- Data provided
--- BEGIN ---

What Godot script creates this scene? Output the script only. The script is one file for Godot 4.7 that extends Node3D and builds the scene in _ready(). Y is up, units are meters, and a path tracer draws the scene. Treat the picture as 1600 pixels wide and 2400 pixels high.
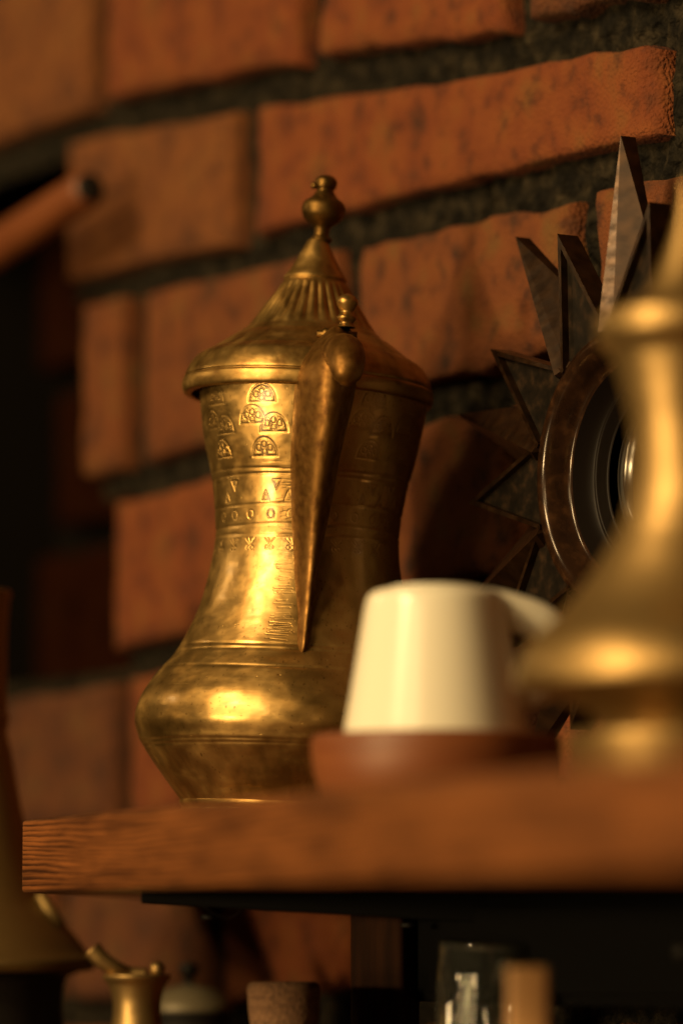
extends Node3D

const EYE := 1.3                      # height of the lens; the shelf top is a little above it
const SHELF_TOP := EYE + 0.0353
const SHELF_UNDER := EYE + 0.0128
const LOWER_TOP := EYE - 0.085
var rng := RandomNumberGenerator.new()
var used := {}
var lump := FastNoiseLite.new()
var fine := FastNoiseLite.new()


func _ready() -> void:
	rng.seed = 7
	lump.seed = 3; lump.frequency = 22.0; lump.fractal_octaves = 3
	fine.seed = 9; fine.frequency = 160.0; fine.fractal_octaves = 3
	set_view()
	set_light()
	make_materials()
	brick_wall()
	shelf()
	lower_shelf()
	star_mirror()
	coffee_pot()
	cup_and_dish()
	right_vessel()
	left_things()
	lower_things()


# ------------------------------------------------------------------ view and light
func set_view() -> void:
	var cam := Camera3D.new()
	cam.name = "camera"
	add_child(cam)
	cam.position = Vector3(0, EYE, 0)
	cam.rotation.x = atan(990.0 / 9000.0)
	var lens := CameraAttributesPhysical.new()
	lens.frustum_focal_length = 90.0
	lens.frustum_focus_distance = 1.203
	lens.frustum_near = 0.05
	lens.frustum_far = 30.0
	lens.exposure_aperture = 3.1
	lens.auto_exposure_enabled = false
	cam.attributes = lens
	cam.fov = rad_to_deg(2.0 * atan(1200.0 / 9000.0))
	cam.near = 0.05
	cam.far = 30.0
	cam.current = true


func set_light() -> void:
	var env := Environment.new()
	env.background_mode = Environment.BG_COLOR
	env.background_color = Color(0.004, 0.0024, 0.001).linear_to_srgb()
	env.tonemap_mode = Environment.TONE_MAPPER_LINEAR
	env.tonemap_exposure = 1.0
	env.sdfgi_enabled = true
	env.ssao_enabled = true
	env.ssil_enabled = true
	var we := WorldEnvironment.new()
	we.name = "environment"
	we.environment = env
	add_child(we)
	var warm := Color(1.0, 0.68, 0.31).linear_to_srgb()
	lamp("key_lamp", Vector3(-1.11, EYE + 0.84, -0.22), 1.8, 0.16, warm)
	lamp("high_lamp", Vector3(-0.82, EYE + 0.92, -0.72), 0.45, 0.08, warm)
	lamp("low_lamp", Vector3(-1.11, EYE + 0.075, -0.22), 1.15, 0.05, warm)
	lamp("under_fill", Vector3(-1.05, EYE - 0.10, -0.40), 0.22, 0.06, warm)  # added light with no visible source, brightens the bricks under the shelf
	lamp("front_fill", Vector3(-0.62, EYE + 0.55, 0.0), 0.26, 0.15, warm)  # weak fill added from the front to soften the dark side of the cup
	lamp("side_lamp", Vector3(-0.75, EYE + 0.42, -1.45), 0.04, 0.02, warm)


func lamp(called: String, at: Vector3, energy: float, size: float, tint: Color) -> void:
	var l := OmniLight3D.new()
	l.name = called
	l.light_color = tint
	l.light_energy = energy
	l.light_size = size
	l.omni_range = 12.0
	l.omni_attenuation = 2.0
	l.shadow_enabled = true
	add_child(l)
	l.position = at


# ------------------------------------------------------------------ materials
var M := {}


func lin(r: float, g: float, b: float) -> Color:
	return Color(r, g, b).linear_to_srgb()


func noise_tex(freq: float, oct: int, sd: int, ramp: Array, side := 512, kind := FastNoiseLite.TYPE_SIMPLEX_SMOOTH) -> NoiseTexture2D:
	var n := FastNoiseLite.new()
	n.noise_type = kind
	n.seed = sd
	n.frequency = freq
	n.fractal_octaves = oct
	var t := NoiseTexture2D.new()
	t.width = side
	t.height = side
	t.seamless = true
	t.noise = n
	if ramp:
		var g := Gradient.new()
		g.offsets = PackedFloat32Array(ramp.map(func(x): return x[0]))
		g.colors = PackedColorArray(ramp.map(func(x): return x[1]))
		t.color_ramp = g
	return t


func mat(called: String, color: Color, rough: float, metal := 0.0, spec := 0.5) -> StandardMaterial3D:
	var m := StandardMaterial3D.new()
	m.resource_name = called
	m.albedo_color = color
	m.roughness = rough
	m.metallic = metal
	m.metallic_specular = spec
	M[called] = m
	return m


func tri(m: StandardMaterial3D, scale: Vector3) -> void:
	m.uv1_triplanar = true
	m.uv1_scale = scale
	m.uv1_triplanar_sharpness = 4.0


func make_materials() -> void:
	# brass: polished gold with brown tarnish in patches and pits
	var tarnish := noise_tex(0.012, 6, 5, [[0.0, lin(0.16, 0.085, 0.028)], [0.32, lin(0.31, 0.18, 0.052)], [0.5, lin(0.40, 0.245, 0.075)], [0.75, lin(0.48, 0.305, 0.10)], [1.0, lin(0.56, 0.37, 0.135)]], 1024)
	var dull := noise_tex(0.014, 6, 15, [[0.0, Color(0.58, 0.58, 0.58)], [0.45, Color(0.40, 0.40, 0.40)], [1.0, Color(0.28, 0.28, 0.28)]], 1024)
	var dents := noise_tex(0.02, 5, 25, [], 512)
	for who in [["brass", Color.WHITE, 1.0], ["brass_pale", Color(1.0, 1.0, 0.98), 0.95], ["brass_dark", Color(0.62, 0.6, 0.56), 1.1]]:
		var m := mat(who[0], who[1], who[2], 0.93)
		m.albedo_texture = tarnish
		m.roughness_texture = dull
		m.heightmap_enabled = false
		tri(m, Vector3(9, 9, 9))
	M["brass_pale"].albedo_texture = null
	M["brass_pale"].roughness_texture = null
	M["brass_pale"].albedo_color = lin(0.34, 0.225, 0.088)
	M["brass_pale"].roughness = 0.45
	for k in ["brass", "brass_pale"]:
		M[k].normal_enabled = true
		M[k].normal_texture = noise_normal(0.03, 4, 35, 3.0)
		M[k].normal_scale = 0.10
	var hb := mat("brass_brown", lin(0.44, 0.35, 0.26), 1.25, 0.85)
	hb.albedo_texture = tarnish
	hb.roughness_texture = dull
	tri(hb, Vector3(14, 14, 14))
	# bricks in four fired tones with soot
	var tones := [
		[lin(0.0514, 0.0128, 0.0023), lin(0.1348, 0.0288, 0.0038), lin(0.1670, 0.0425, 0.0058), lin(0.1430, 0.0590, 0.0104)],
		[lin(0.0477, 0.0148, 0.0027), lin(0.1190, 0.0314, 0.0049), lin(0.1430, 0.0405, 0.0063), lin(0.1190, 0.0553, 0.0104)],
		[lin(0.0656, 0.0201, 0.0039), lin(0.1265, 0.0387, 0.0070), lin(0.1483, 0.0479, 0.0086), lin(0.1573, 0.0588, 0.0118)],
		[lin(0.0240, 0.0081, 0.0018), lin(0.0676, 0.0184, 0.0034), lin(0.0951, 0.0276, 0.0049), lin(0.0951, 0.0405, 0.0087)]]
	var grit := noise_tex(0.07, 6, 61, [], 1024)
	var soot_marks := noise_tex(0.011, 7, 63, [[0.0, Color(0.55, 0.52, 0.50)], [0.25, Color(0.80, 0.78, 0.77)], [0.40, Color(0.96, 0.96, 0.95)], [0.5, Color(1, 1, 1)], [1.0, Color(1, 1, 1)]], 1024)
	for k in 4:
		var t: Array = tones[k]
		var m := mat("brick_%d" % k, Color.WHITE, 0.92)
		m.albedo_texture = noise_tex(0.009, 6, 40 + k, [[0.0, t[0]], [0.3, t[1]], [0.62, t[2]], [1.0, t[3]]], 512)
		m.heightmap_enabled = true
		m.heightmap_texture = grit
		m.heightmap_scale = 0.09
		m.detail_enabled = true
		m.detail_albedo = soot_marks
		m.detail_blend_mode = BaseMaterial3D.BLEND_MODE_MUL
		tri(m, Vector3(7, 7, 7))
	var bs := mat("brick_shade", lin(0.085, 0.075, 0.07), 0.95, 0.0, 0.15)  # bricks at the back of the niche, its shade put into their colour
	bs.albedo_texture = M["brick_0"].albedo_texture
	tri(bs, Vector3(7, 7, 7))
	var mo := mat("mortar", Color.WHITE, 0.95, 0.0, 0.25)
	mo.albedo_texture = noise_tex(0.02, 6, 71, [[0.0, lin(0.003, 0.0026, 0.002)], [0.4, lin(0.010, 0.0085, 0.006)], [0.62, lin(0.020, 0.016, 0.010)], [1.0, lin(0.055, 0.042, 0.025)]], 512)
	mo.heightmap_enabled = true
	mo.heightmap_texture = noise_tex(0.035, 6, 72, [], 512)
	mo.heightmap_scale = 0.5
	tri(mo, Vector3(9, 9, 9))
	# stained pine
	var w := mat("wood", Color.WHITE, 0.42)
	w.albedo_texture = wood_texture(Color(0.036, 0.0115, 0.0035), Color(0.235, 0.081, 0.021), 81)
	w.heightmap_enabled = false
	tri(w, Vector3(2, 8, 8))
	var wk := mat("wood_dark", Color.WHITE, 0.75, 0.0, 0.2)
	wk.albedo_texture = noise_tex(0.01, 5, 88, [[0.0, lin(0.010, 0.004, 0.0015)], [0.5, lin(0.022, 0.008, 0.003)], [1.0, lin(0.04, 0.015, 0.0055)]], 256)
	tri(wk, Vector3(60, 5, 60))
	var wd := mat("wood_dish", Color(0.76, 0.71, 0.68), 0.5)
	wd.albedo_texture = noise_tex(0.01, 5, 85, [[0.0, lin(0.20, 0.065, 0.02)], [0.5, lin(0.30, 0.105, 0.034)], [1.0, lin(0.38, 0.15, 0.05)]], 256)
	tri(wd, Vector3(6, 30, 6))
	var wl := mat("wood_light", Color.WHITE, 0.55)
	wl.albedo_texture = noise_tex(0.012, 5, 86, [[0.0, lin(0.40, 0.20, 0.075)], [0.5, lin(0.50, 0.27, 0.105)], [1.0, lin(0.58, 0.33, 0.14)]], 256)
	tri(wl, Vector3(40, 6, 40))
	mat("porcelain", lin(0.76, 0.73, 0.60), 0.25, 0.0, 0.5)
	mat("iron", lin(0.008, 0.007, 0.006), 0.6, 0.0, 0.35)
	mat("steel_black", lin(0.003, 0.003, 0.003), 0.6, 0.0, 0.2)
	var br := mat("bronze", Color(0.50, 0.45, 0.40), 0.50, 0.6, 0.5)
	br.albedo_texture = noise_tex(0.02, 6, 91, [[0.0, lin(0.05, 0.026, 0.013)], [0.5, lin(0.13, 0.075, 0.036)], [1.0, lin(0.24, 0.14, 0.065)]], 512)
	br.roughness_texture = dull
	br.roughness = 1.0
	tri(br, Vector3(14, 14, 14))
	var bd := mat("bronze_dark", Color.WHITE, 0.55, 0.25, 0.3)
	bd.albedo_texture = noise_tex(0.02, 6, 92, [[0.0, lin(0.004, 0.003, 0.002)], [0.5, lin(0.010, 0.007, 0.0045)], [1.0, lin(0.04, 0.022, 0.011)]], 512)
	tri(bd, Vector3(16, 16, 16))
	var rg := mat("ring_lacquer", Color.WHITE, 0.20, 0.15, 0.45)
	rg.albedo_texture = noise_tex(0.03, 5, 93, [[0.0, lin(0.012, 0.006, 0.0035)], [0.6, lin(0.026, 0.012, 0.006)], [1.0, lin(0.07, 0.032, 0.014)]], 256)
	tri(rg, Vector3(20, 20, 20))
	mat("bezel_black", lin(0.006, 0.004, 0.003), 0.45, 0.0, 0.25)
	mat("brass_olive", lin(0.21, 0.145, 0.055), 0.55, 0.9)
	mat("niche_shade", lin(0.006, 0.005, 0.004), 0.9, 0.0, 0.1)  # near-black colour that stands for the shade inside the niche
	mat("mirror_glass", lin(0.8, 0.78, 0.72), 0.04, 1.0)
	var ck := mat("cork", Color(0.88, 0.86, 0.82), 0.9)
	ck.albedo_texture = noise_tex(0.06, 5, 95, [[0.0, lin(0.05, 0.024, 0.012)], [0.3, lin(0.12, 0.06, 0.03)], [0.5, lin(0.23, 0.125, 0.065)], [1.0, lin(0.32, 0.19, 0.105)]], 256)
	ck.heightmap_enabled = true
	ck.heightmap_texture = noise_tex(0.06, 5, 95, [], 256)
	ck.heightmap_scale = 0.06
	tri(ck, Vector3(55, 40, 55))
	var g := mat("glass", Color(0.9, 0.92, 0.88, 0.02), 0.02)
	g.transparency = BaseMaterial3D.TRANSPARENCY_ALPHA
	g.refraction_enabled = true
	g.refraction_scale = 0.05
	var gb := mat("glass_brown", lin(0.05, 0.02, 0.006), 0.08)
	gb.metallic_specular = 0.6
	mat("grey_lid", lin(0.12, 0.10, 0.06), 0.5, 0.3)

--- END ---
--- BEGIN ---

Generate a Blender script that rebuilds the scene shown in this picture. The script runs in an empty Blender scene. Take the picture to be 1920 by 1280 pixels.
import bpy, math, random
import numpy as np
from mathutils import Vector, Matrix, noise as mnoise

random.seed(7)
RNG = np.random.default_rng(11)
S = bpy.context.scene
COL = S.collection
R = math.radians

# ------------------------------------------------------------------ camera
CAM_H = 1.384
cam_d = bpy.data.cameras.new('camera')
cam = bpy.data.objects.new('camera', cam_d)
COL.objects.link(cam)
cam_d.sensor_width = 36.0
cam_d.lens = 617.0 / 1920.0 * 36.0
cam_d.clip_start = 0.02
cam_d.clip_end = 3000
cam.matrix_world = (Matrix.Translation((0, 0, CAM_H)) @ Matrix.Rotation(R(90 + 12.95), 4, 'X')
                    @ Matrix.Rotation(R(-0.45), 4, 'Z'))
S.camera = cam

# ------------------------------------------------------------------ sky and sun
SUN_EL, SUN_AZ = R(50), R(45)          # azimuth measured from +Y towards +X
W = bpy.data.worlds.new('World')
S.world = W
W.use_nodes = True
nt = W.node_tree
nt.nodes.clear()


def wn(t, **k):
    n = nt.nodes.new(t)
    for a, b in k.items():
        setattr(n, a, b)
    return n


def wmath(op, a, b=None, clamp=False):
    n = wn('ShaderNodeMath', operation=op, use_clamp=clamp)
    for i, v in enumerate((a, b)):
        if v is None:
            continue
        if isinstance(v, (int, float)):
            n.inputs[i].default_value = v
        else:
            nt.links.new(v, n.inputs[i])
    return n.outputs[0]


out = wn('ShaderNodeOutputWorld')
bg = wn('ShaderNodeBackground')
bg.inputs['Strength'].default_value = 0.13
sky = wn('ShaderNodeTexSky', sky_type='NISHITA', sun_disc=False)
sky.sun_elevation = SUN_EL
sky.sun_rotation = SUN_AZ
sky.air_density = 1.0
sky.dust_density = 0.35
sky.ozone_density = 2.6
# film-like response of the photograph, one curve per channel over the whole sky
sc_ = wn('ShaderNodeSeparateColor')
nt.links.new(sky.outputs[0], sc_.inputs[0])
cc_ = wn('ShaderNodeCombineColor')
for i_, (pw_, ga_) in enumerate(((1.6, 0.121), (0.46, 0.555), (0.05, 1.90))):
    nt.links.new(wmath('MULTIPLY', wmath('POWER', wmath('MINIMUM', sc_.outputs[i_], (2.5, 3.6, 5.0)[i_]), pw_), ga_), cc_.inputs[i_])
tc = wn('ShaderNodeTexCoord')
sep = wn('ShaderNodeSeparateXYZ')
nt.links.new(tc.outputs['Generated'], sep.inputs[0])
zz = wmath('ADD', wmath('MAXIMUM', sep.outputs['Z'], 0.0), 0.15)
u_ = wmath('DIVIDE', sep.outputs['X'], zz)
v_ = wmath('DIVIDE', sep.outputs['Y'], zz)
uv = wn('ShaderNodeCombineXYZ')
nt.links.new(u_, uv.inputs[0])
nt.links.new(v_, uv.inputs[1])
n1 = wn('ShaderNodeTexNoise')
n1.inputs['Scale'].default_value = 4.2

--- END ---
--- BEGIN ---

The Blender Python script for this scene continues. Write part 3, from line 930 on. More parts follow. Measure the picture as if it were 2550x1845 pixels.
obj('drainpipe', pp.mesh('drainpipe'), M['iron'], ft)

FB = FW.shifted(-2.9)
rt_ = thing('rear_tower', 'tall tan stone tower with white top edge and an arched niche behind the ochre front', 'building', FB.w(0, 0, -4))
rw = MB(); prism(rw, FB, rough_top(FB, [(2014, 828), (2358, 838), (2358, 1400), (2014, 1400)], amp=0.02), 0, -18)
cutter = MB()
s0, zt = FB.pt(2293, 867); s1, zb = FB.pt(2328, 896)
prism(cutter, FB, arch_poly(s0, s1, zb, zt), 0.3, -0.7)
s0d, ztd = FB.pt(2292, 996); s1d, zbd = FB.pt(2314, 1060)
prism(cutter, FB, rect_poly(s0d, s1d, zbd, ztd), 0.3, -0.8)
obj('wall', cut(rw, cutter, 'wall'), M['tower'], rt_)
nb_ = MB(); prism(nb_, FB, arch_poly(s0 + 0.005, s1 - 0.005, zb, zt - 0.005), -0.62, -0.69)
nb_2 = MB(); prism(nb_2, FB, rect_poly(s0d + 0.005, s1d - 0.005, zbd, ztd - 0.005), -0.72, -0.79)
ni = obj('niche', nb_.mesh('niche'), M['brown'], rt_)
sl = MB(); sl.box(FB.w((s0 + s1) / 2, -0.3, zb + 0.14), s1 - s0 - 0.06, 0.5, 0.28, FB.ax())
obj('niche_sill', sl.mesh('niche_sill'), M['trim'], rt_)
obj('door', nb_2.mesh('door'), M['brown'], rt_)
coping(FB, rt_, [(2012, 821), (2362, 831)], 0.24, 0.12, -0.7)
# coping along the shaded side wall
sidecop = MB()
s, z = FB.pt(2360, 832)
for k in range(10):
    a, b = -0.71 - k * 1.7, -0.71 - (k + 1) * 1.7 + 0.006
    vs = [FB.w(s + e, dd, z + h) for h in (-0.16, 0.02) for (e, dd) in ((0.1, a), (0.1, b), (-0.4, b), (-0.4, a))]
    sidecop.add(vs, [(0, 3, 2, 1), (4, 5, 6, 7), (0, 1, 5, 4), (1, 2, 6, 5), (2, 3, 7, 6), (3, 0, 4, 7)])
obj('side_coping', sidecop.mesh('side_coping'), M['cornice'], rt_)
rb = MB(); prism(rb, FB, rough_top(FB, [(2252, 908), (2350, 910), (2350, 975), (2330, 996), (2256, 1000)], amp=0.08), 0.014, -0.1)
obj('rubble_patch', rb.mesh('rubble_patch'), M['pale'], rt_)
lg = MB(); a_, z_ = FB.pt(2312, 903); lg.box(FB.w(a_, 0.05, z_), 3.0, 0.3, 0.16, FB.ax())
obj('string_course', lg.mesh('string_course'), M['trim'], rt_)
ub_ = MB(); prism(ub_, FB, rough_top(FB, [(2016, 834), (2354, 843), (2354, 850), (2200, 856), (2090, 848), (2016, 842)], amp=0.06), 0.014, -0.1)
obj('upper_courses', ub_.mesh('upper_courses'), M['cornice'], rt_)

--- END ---

- Required task
Return exactly the lines from the one with "What Godot script" to the one with "cam.current = true", both ends kept, and only those. Images are left out.

- Exercise output
What Godot script creates this scene? Output the script only. The script is one file for Godot 4.7 that extends Node3D and builds the scene in _ready(). Y is up, units are meters, and a path tracer draws the scene. Treat the picture as 1600 pixels wide and 2400 pixels high.
extends Node3D

const EYE := 1.3                      # height of the lens; the shelf top is a little above it
const SHELF_TOP := EYE + 0.0353
const SHELF_UNDER := EYE + 0.0128
const LOWER_TOP := EYE - 0.085
var rng := RandomNumberGenerator.new()
var used := {}
var lump := FastNoiseLite.new()
var fine := FastNoiseLite.new()


func _ready() -> void:
	rng.seed = 7
	lump.seed = 3; lump.frequency = 22.0; lump.fractal_octaves = 3
	fine.seed = 9; fine.frequency = 160.0; fine.fractal_octaves = 3
	set_view()
	set_light()
	make_materials()
	brick_wall()
	shelf()
	lower_shelf()
	star_mirror()
	coffee_pot()
	cup_and_dish()
	right_vessel()
	left_things()
	lower_things()


# ------------------------------------------------------------------ view and light
func set_view() -> void:
	var cam := Camera3D.new()
	cam.name = "camera"
	add_child(cam)
	cam.position = Vector3(0, EYE, 0)
	cam.rotation.x = atan(990.0 / 9000.0)
	var lens := CameraAttributesPhysical.new()
	lens.frustum_focal_length = 90.0
	lens.frustum_focus_distance = 1.203
	lens.frustum_near = 0.05
	lens.frustum_far = 30.0
	lens.exposure_aperture = 3.1
	lens.auto_exposure_enabled = false
	cam.attributes = lens
	cam.fov = rad_to_deg(2.0 * atan(1200.0 / 9000.0))
	cam.near = 0.05
	cam.far = 30.0
	cam.current = true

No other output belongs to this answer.